┏━━

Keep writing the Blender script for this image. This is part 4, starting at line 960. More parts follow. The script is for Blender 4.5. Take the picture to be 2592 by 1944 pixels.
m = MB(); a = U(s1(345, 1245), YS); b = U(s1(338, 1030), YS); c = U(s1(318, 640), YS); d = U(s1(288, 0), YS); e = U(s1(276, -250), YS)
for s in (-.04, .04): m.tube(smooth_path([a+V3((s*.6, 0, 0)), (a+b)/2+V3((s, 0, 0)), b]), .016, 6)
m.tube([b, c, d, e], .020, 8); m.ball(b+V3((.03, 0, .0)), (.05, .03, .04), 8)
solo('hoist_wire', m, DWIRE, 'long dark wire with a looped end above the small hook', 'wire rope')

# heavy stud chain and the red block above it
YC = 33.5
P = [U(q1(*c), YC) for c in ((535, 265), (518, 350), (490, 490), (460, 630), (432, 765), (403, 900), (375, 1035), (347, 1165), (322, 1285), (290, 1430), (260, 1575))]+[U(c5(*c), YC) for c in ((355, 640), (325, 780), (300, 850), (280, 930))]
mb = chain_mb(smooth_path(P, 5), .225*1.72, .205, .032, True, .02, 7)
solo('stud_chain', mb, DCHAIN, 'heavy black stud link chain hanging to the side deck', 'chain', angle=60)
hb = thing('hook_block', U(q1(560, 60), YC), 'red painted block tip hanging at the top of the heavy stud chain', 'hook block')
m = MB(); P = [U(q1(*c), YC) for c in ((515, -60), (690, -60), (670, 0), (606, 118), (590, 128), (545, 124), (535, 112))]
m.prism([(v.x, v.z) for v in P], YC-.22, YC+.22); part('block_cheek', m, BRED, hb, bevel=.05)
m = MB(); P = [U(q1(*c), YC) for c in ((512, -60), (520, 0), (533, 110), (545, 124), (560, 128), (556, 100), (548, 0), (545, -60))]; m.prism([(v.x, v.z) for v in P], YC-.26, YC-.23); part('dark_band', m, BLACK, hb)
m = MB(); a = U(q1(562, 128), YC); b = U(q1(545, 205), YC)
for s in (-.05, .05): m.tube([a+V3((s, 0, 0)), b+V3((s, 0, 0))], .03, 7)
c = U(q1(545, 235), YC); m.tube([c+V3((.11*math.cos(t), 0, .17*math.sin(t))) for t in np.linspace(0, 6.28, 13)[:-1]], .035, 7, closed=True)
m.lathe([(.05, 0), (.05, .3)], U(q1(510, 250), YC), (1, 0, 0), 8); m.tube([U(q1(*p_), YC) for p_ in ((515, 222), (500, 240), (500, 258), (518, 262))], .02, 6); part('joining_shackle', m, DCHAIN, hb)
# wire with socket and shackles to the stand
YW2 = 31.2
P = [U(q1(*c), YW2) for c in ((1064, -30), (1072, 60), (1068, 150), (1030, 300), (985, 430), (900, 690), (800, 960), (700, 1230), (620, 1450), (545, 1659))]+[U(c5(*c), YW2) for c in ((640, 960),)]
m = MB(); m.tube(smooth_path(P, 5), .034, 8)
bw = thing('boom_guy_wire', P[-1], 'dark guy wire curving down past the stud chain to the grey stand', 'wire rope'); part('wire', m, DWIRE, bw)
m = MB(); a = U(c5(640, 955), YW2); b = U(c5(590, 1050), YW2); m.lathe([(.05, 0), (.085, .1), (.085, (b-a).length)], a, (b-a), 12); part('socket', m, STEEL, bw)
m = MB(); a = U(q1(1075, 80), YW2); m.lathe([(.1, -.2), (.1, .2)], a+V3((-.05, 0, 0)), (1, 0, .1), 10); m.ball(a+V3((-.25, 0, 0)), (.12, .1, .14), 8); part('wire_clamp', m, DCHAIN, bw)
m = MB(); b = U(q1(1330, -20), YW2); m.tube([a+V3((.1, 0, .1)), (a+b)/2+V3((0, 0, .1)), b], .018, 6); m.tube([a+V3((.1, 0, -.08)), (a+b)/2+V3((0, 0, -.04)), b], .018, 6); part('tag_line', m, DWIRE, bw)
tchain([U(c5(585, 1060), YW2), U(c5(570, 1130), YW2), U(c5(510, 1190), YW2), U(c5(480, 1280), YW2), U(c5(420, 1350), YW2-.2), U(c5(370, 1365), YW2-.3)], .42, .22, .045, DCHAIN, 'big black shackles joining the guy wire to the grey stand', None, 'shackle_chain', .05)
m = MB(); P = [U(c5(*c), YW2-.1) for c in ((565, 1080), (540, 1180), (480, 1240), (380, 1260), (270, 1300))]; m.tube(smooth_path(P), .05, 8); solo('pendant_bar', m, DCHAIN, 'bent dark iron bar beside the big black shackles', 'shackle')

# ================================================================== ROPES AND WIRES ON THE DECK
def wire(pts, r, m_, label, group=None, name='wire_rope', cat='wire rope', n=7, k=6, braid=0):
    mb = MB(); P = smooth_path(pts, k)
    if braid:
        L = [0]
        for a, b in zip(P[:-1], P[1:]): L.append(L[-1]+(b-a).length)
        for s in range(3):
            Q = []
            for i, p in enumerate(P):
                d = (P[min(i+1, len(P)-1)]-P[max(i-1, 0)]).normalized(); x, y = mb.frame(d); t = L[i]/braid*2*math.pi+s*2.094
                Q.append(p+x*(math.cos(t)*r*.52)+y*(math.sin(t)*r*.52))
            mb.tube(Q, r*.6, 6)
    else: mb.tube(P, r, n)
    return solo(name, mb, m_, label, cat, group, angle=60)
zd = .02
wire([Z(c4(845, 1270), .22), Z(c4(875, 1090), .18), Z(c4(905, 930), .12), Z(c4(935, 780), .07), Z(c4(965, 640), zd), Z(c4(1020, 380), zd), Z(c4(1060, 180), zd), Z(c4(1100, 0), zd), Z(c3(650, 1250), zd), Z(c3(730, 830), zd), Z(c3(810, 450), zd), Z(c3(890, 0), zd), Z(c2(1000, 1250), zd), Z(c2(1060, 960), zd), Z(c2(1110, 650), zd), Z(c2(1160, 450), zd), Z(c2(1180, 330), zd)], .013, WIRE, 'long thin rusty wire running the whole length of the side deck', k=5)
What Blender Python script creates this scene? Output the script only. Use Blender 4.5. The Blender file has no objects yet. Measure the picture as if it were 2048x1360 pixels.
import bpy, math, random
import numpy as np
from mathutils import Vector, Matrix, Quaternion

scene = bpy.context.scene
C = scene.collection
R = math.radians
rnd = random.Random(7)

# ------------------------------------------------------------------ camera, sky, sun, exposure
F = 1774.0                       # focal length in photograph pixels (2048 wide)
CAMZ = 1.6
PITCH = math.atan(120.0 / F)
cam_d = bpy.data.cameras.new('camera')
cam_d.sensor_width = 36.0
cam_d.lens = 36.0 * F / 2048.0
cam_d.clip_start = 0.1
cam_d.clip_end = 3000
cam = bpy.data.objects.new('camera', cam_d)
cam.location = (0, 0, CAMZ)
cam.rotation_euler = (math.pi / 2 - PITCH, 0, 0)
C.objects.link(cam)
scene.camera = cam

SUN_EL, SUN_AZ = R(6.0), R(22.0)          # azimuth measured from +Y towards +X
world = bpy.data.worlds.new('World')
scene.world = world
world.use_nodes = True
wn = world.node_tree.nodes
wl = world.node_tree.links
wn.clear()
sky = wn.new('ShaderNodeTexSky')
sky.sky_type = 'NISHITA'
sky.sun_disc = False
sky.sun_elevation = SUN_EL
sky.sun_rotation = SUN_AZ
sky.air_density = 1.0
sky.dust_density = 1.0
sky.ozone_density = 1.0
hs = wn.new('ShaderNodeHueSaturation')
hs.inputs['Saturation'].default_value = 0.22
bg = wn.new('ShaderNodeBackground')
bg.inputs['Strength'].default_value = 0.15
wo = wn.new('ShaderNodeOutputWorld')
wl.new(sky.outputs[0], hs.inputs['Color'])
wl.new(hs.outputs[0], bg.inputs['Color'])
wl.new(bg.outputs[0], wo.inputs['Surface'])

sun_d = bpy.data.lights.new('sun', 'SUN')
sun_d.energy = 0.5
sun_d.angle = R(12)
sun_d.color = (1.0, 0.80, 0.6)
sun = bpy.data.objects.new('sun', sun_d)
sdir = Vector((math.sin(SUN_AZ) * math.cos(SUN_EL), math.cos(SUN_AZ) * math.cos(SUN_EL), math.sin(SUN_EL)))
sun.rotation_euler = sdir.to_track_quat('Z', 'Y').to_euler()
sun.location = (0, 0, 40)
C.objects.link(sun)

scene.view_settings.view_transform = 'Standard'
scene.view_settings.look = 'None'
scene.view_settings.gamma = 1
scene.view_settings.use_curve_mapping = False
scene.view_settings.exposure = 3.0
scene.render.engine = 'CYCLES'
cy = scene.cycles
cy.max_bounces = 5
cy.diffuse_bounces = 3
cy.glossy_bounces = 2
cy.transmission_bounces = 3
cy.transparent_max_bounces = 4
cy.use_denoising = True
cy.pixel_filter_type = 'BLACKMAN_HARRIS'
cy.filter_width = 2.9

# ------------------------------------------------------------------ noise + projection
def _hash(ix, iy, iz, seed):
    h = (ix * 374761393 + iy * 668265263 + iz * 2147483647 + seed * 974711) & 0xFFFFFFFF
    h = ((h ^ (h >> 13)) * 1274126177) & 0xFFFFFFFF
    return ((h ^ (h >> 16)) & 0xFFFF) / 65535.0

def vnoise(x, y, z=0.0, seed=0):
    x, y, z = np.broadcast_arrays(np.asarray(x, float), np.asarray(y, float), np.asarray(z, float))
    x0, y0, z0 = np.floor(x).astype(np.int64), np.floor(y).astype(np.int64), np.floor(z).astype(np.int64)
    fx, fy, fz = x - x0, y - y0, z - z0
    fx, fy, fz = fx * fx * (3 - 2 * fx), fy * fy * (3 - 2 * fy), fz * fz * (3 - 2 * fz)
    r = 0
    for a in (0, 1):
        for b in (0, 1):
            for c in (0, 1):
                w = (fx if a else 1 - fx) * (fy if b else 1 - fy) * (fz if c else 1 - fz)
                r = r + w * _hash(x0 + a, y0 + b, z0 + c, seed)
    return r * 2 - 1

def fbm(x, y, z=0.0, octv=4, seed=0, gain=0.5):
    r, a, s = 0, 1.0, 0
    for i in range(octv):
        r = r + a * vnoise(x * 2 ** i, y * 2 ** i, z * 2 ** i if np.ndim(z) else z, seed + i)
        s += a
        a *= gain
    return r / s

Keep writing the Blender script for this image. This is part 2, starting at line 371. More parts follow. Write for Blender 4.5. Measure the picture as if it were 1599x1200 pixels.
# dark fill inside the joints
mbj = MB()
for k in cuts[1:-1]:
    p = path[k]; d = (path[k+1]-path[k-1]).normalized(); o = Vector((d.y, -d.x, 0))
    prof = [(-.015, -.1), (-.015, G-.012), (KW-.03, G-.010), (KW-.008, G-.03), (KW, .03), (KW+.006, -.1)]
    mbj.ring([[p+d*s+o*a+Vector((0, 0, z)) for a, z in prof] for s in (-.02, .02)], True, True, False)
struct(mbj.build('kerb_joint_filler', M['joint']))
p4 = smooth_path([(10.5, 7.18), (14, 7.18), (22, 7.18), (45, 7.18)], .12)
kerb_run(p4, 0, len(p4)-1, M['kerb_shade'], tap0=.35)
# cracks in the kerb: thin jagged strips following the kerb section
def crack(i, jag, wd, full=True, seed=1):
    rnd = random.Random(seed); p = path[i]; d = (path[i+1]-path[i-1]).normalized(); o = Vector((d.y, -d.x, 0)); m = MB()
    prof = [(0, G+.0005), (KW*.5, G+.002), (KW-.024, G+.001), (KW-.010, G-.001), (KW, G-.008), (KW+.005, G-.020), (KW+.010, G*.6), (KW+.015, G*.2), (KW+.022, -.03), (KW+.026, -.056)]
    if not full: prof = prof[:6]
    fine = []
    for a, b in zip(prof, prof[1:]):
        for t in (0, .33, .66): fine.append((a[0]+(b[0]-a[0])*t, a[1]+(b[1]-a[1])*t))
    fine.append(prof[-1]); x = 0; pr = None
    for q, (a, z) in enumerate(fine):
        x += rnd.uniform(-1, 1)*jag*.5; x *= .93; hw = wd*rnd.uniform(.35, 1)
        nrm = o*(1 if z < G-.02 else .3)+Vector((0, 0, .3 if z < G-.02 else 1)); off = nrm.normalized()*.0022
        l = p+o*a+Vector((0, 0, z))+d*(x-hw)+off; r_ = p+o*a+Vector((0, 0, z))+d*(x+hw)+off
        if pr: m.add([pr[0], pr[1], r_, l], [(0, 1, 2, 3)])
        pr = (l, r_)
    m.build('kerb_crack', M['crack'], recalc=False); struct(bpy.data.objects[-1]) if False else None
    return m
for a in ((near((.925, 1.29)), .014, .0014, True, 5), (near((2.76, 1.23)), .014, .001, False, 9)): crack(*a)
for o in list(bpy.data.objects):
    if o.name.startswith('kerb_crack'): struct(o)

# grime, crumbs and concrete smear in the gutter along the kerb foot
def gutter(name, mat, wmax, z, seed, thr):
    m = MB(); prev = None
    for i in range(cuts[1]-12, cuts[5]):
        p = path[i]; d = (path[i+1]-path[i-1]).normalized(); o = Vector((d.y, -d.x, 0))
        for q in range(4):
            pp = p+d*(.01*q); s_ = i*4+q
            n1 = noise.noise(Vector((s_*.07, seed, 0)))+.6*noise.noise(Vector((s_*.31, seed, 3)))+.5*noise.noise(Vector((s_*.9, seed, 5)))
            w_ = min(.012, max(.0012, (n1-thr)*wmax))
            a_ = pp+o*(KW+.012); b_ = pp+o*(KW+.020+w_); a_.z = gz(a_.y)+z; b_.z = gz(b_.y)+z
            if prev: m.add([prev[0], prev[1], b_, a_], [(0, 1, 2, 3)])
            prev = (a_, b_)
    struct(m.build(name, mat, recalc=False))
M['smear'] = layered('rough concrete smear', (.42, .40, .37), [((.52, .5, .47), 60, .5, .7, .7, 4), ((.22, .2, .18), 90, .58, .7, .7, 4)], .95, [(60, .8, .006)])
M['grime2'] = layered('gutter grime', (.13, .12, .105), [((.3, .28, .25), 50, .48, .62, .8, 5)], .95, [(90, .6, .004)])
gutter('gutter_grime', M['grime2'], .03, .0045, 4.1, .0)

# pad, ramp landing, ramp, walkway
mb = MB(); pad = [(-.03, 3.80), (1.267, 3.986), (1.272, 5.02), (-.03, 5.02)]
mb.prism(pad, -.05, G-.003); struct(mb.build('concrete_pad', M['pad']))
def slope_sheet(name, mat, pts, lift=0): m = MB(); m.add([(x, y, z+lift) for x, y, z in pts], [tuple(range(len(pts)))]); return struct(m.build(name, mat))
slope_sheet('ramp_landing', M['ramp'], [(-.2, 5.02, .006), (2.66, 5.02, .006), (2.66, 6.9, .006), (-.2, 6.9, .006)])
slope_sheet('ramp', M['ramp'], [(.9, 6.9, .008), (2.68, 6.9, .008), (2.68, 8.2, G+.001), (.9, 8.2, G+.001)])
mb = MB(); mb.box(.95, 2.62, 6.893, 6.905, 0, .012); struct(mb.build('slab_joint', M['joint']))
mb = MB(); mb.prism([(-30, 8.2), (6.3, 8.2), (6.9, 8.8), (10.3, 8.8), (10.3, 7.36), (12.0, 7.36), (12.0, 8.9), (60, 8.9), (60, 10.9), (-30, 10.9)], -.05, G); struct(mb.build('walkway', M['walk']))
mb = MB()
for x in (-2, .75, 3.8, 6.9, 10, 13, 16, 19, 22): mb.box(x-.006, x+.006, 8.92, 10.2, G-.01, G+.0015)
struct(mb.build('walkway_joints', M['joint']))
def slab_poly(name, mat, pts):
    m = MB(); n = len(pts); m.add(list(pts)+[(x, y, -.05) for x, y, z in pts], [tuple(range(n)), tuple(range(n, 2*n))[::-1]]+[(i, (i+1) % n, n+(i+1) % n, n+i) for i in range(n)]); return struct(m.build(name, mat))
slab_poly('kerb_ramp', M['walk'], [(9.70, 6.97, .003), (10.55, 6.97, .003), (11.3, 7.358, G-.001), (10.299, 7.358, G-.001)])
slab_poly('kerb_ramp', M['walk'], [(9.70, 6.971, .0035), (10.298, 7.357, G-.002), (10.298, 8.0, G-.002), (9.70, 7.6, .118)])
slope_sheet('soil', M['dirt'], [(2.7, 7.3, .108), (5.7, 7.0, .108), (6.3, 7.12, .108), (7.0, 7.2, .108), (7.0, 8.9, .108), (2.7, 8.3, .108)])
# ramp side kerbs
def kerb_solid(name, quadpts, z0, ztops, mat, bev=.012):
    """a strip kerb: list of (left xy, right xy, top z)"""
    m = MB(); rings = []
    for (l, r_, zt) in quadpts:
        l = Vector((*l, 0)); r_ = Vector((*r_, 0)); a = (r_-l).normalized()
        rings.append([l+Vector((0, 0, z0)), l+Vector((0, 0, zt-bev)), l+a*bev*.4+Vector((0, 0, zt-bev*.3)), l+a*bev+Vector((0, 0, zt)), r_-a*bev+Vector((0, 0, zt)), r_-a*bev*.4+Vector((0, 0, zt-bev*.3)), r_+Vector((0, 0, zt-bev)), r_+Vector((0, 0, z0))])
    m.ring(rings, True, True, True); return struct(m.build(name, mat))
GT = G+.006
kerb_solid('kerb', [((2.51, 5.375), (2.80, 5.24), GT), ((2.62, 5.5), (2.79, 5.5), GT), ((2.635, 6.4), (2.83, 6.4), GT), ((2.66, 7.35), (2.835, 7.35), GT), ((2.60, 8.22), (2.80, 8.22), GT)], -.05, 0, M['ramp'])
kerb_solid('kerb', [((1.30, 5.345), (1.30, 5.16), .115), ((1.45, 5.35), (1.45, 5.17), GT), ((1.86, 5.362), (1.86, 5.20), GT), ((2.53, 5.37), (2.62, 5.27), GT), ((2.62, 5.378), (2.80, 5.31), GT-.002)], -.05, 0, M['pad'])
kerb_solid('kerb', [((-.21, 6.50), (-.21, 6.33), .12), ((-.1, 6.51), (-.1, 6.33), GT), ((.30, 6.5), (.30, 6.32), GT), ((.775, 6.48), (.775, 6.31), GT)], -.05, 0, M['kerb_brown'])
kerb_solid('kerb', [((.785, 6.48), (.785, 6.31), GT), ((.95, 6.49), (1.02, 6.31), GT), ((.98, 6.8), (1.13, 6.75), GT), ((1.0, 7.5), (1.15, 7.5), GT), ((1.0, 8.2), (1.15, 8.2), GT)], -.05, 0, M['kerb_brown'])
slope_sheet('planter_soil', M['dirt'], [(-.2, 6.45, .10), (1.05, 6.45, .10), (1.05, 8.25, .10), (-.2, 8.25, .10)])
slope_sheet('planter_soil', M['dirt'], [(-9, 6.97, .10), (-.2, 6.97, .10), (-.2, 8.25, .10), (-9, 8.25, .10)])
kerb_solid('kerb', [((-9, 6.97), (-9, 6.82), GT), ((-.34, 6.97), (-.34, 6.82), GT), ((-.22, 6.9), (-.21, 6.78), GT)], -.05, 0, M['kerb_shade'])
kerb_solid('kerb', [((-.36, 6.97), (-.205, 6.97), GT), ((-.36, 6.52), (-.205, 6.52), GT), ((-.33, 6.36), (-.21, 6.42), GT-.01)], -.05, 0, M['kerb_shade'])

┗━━

▸ WHAT IS NEEDED
Write out exactly the lines running from the line containing "What Blender Python" to the line containing "rnd = random.Random(7)", with both of those lines included.

▸ COMPLETED EXERCISE
What Blender Python script creates this scene? Output the script only. Use Blender 4.5. The Blender file has no objects yet. Measure the picture as if it were 2048x1360 pixels.
import bpy, math, random
import numpy as np
from mathutils import Vector, Matrix, Quaternion

scene = bpy.context.scene
C = scene.collection
R = math.radians
rnd = random.Random(7)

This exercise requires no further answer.